公開されているものですが、悪用はしないでくださいね。
大学によっては、論文博士と課程博士で選択可能で、もっと簡単に調べられるところもありますし、乙作戦でも絞り込めない大学もあります。
博士論文データベース
博士論文のデータベースがCiNiiから公開されています。
https://ci.nii.ac.jp/d/
タイトルや著者が明確な場合はこちらで検索した方がはやいです。
ディスカッション
コメント一覧
>文系は、博士を取ることが大変困難で課程の4年間で取れないことが多いと言われています。
大学院の課程は普通前期2年、後期3年と思います。
私は文系で20年ほど前に出身大学から論文博士を取得しました。
文系(文学)でも最近はかなり博士の学位を出すようになってきました。優秀な方は修士取得後後期課程に進学し、3年で課程博士を受領する方もありますが、多くは満期退学後数年して再入学し、論文を完成するようです。修士論文は書物の1章分くらいですが、博士論文は1冊分くらいで、英文の場合も2~300ページくらいは必要だと思います。課程博士であれば指導教授が当然主査になるので、指導教授を納得させる論文が書ければ学位取得が可能な時代になりました。場合によっては主査や副査が学位未取得というケースもあります。
文系の論文博士は大学の教授が過去の研究をまとめて1冊の書物程度の内容にし、審査を受ける場合が多いと思いますが、主査が申請受領を認めなければならないので、大学によっては機会が限定されていると思います。特に国立大学法人の場合文系は講座制でしょうから主任教授の専門が限られており、その方の守備範囲でしか審査はできないと思います。
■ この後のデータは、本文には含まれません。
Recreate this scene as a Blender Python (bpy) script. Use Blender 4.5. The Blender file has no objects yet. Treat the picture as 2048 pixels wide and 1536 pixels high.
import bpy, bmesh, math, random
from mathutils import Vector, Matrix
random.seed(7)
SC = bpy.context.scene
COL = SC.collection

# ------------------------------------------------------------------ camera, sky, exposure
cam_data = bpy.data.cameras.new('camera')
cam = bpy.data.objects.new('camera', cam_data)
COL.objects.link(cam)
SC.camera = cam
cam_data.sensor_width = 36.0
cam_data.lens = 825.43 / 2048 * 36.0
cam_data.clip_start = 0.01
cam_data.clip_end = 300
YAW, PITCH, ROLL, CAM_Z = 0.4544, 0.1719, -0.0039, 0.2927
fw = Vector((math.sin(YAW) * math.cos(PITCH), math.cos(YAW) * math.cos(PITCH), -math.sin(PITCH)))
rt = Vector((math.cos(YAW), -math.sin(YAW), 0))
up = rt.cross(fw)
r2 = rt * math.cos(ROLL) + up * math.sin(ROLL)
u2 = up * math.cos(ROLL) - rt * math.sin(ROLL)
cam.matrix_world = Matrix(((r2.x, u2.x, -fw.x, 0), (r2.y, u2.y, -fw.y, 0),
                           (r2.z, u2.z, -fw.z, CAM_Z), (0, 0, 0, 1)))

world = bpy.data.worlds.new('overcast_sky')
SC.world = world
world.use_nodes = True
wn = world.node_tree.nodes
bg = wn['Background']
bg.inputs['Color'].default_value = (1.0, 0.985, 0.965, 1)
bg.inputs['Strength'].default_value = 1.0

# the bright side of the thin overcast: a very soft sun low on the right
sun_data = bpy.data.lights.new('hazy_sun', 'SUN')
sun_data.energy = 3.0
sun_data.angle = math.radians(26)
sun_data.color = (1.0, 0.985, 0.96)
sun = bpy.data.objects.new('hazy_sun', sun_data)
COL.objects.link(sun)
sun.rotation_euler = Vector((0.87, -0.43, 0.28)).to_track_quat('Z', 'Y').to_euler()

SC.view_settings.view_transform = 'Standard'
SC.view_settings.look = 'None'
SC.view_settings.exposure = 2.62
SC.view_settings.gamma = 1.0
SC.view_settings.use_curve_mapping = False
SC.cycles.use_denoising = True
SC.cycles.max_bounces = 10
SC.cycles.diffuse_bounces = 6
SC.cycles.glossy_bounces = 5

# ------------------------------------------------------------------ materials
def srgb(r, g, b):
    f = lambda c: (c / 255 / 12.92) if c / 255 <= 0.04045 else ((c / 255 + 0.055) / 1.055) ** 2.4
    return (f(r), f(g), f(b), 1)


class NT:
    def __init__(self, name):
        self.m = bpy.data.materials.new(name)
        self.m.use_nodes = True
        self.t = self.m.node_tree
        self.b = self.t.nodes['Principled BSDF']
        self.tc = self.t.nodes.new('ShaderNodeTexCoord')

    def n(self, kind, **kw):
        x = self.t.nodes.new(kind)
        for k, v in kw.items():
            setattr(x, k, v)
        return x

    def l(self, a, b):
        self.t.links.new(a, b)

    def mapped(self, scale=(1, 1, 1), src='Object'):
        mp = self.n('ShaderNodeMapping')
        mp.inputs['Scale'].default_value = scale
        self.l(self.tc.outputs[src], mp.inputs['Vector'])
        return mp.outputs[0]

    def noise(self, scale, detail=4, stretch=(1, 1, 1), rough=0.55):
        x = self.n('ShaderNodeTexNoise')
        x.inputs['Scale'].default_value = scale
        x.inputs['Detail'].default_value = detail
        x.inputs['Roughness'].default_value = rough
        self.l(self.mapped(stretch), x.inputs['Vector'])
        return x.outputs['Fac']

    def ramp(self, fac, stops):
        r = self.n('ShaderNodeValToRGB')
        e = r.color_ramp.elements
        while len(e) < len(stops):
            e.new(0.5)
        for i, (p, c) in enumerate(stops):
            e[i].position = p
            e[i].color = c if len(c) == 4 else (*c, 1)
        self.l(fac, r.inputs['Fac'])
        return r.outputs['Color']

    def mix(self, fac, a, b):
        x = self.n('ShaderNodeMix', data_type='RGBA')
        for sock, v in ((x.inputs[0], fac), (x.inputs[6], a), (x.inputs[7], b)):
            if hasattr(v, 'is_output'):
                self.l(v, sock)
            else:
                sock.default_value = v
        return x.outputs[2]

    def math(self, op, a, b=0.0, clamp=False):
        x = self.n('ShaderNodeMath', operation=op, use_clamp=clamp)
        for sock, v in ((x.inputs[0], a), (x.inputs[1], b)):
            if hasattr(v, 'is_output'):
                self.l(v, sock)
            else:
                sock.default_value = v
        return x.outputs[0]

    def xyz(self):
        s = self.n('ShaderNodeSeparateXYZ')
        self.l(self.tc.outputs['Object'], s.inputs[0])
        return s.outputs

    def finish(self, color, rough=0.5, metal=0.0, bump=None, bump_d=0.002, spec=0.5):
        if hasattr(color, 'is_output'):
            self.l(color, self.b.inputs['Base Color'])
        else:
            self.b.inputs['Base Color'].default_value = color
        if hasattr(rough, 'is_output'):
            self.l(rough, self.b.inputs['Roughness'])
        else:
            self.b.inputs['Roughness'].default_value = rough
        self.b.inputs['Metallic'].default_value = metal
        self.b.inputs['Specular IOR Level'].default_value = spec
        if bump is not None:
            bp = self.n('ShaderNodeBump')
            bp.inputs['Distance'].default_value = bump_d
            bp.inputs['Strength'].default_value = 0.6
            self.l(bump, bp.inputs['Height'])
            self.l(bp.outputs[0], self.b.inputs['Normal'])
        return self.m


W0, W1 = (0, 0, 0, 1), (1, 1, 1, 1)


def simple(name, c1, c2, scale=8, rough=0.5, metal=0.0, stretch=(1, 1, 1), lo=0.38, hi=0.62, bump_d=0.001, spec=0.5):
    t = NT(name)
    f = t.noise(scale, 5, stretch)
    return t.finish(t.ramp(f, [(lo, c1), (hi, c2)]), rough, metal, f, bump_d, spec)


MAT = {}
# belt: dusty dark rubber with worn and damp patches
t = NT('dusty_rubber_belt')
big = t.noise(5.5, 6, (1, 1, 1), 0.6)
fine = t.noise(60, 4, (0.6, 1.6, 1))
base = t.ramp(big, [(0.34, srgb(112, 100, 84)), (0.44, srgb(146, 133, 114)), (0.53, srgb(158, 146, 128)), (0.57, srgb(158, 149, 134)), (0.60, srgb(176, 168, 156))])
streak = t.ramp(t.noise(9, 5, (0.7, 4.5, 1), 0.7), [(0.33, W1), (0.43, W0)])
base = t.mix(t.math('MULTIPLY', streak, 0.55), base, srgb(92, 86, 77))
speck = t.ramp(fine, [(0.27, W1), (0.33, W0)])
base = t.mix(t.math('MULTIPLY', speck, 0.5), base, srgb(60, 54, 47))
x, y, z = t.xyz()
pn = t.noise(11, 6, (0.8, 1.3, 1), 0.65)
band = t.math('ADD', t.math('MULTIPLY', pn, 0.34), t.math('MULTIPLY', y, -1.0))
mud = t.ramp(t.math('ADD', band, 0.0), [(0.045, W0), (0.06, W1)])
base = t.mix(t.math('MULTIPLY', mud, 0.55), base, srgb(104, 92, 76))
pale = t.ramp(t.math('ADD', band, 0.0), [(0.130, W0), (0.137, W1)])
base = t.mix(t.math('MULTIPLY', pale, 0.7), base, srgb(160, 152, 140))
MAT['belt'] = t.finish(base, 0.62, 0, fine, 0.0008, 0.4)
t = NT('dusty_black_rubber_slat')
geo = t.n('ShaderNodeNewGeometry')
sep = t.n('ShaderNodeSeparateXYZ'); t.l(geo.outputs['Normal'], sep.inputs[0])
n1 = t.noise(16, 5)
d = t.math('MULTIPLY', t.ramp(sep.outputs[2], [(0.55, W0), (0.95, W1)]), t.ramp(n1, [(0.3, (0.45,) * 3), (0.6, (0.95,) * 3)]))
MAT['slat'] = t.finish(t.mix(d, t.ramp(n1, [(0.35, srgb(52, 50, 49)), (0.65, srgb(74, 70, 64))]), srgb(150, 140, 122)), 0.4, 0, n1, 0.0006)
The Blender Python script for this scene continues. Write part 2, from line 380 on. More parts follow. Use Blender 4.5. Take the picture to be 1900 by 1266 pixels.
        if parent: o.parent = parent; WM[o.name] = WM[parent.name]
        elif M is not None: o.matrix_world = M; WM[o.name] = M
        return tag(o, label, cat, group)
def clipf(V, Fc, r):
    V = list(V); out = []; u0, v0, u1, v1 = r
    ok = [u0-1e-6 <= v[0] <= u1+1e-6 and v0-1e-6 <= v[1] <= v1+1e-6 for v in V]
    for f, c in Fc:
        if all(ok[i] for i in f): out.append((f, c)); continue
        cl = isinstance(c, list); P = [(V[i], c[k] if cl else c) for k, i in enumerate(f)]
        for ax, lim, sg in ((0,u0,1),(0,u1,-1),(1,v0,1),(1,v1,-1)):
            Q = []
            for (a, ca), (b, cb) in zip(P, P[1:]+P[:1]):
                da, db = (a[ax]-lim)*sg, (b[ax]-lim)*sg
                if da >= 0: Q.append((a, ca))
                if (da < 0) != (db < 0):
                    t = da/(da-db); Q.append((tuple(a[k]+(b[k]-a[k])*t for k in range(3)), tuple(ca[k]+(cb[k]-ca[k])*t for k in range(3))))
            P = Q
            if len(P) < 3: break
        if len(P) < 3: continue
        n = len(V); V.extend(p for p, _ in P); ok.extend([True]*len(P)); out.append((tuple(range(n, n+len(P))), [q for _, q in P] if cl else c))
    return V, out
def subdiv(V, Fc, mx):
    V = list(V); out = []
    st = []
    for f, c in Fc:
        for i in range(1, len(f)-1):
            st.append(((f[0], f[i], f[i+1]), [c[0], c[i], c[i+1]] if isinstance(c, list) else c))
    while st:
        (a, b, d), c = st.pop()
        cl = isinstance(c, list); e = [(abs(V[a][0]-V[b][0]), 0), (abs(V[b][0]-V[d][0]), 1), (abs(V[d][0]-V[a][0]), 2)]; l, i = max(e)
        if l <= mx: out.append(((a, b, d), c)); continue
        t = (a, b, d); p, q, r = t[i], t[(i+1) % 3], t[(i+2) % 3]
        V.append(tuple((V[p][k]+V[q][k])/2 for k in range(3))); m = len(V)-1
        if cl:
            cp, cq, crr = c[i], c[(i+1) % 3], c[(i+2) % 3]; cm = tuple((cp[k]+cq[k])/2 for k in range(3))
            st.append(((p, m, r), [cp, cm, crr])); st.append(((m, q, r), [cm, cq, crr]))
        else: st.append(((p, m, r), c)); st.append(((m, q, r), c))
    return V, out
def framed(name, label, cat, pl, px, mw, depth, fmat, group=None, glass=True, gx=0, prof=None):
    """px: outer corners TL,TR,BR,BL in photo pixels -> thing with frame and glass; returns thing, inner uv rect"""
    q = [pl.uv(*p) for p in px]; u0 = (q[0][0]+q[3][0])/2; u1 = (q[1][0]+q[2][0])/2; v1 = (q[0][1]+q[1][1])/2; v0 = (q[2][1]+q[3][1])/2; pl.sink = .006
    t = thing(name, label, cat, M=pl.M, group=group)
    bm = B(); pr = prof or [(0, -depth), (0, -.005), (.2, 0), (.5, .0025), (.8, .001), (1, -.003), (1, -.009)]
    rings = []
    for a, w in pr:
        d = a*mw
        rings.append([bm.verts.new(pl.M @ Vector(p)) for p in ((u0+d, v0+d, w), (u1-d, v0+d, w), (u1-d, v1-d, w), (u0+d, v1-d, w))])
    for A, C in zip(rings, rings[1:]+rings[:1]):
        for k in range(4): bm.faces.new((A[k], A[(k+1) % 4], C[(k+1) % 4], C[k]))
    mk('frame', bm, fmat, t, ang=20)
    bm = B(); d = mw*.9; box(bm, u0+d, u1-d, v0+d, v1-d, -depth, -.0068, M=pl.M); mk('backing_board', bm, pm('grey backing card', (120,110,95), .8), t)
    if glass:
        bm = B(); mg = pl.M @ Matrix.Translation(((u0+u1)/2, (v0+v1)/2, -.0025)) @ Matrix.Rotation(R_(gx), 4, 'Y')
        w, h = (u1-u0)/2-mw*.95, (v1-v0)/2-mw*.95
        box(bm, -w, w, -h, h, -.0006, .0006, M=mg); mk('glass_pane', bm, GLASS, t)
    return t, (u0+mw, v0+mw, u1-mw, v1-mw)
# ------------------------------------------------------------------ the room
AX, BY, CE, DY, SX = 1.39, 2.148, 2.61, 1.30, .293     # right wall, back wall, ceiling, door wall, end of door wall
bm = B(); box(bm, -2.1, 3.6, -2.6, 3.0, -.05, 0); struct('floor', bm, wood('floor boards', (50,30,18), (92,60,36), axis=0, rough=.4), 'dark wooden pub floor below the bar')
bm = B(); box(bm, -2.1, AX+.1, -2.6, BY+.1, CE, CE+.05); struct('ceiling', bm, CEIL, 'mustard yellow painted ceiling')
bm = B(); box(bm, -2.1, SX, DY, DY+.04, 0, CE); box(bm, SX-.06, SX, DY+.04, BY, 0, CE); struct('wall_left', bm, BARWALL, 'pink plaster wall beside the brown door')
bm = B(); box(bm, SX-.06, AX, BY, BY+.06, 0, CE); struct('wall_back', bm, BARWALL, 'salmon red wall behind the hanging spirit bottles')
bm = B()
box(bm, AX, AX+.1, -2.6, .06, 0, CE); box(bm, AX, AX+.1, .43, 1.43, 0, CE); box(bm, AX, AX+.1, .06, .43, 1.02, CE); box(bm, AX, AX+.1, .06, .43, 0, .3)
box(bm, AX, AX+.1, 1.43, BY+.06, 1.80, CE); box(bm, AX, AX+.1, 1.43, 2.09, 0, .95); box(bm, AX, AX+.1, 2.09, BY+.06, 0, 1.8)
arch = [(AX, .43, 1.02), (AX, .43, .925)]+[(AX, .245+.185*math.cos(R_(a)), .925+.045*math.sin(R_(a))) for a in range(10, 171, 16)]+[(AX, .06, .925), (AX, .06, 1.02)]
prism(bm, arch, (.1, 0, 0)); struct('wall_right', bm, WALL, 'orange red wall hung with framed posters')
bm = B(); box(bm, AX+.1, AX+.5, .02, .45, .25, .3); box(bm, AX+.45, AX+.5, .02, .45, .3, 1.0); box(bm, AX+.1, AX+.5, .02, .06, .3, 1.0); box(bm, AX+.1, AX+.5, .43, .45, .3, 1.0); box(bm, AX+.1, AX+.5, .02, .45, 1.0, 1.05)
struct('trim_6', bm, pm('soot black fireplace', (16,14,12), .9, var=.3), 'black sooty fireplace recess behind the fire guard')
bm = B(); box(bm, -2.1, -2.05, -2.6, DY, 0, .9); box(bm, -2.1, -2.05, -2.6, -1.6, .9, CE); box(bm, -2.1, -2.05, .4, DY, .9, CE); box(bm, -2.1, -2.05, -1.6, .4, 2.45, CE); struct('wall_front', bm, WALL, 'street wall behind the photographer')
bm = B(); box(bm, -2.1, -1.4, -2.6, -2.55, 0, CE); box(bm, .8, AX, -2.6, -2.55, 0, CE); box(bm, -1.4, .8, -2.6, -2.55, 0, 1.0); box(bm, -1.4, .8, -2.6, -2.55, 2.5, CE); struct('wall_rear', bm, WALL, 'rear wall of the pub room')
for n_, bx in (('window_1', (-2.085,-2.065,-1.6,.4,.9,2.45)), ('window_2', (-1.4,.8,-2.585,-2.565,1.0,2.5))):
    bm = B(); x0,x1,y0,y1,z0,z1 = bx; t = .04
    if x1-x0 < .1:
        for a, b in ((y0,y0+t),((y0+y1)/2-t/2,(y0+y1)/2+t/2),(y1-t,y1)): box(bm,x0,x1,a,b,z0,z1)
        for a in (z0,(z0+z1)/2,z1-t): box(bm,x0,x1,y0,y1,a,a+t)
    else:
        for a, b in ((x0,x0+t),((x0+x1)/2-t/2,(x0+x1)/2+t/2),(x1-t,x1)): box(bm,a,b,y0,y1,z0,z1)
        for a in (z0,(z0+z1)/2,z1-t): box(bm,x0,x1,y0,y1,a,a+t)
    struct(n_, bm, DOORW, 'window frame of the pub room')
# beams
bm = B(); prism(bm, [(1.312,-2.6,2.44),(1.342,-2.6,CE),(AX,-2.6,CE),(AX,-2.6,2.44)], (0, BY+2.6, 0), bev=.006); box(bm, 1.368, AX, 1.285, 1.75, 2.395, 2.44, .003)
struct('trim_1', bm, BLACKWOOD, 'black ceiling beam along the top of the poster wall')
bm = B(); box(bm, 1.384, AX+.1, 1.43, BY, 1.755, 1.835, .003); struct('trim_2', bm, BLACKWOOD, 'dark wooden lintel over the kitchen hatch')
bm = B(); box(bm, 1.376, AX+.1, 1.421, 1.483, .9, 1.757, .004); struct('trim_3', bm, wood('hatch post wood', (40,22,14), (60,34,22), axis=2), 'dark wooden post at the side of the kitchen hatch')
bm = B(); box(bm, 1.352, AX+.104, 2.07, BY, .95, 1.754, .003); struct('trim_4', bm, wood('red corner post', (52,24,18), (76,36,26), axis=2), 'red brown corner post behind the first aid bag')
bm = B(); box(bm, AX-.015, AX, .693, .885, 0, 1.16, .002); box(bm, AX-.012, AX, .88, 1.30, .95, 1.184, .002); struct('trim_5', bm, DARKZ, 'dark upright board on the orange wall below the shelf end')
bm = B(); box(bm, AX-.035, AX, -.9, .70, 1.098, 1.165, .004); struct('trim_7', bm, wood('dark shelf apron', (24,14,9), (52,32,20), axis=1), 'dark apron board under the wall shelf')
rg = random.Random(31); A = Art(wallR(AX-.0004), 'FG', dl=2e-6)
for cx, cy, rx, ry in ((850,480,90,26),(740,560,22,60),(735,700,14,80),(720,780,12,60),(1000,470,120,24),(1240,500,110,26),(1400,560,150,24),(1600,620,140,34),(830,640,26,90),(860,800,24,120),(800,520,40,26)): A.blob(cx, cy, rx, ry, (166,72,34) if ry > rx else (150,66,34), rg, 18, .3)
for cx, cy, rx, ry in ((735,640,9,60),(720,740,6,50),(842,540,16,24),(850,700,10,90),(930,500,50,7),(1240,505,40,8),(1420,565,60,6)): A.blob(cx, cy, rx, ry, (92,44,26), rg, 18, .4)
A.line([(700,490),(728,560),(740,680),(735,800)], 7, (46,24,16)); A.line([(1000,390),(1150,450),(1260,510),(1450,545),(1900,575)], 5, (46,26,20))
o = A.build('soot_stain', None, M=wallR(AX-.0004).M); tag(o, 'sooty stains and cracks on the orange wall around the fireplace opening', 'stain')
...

最近は学位授与が大学評価の一つにもなるので、課程博士が出た専攻科では主任教授がめぼしい修了生(卒業生)に学位申請を出すよう慫慂する場合もあります。私の場合もそうでしたが、通常目立った学会活動をしていなければ声をかけられません。査読を通ったものなど、自信のある論文の抜き刷りを主任教授に送っておくのも有効かと思います。文系の場合国内外の査読雑誌に掲載されても気付かれない場合が多いのが現状です。ましてや引用回数など数える機関も人もいないし、意味がありません。学位申請を出すよう声をかけられたときに素早く対応するかどうかで決まるともいえます。声をかけてくれた主任教授が在職の間に対応せねばチャンスは失われます。私の場合はそんなわけで乙号博士(文学)第1号でしたが、後にもう一名続いた後、この主任教授は退職、その後大学院自体が改組されてしまい博士(文学)/文学博士の学位は課程を含め10名足らずの取得で終わりました。地方の小規模大学ゆえの結果かもしれません。
私学では文学語学系の大学院の場合、現在でも学位なしで後期課程の指導教授まで昇格することもあります。大学、および大学院教員の採用・昇格に必要な資格が学位またはそれに相当する業績となっているためですが、最近は博士学位取得者が多くなってきました。特にアメリカの無名大学のPh.D取得者が多いので、今後は学位取得機関の特定が重要になってくるかと予測されます。